Downing Street has declined to apologise to British farmers after the government raised the inheritance tax relief threshold for agricultural businesses following more than a year of demonstrations.
The revision, which increases the relief cap from £1 million to £2.5 million, was introduced after ongoing concerns from the farming sector about the impact of the previous policy on succession and the mental health of those affected.
The government now faces continued scrutiny over its handling of the issue and its engagement with rural communities.
Background to Inheritance Tax Policy Change
For over a year, farmers across the United Kingdom protested against an overhaul of agricultural inheritance tax relief, which limited full exemption to the first £1 million of farm property.
The move was broadly criticised by farming families, who warned it could threaten the future of multi-generational businesses and stifle rural economies. Concerns escalated as industry voices highlighted potential negative consequences, including pressures on farm succession and mental health challenges.
These protests prompted officials to reconsider the proposed relief cap, particularly after direct appeals from affected families and industry groups.
Details of the Revised Tax Thresholds
In late December, the government revised its stance, raising the relief threshold for agricultural and business inheritance tax to £2.5 million. Under the new framework, spouses or civil partners may now pass on agricultural or business assets totalling up to £5 million between them before tax becomes due this being in addition to existing allowances.
For qualifying assets above this level, farmers will receive 50% relief, reducing the effective inheritance tax rate to up to 20% rather than the standard 40%, according to information provided by the Department for Environment, Food and Rural Affairs (Defra). These revisions are scheduled to come into effect from April.
Government Stance on Apology Requests
Despite the policy reversal, government representatives have declined to offer an apology to the farming sector. When questioned about the emotional toll of the initial policy, including mental health pressures cited by campaigners, a spokesperson for the Prime Minister acknowledged the sensitivity of the issue.
“Our thoughts are with any family affected,” the spokesperson said, adding that it was not appropriate to discuss individual cases but reiterated the government’s commitment to rural mental health support.
Pressed repeatedly on whether Prime Minister Keir Starmer or the government would apologise for the distress caused, officials maintained that the administration had listened to the farming community and aimed to strike a balance between rural support and fiscal responsibility.
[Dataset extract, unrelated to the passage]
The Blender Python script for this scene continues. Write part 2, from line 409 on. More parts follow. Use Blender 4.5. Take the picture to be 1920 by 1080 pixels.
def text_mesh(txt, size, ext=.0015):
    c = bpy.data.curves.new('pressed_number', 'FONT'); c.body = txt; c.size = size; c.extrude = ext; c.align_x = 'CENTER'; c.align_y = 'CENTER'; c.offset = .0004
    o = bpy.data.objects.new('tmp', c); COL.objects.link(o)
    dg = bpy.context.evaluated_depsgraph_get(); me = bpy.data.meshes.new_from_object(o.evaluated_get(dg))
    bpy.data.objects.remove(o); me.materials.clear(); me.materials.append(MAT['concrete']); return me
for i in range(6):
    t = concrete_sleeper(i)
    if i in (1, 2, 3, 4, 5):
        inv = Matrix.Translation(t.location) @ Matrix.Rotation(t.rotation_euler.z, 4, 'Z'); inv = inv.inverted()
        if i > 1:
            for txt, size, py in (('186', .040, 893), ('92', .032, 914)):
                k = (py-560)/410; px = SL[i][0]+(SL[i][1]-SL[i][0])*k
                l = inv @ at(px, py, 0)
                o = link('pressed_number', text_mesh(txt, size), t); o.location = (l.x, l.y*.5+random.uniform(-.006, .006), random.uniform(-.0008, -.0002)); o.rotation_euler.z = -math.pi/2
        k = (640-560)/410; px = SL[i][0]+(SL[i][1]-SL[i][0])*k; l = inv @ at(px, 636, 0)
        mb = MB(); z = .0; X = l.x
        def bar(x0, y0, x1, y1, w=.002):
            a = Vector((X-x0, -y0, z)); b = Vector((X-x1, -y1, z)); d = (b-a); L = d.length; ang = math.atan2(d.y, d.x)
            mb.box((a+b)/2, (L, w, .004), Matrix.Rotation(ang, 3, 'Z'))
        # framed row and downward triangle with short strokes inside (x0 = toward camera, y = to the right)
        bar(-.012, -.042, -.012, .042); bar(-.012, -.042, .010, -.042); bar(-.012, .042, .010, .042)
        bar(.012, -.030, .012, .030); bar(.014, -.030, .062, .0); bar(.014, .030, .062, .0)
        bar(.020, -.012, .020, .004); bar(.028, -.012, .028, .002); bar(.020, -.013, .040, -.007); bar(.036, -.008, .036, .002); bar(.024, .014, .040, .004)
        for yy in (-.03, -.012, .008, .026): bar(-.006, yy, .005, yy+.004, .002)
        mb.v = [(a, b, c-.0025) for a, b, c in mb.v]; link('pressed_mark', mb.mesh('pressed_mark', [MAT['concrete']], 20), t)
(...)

Reaction from Farming Community and Stakeholders
Stakeholders have responded to the policy shift with cautious optimism, while also expressing frustration at the prolonged period of uncertainty.
Jonathan Charlesworth, whose family experienced loss amid the crisis, welcomed the policy change but lamented that it “will not bring back the lives lost over the last year or so due to the anxiety caused”.
Others, including Emma Mosey, chair of the Farm Retail Association, described the revision as “a positive step in the right direction” yet regretted the delay, noting that the uncertainty had hampered business growth and succession planning.
Mo Metcalf-Fisher of the Countryside Alliance argued that a “huge amount” of work remained to rebuild the relationship between government and rural communities, urging for rural interests to be meaningfully reflected in future legislation.
Political Context and Timeline of Protests
The original inheritance tax proposals sparked 14 months of continual protest from farming organisations and rural advocates. Many criticised the initial policy as out of touch with the realities facing rural Britain, both economically and socially.
The government faced pressure not only from campaigners but also in Parliament and the press. Addressing claims that the announcement of the climbdown during Christmas week was an attempt to minimise attention, an official spokesman stated the decision followed “careful consideration” and engagement with the sector, adding that responding to concerns signalled good governance, not weakness.
Final Summary
The government’s adjustment of farming inheritance tax relief follows sustained advocacy from rural communities and industry bodies. While the change represents a notable policy shift, officials have resisted demands for a direct apology for the distress experienced by farming families.
Reactions from stakeholders have been mixed, with acknowledgment of the policy’s improvement but concern over delays and the wider impact on trust. As the new threshold takes effect, attention now turns to the effectiveness of these changes in supporting rural succession and whether further measures will be needed.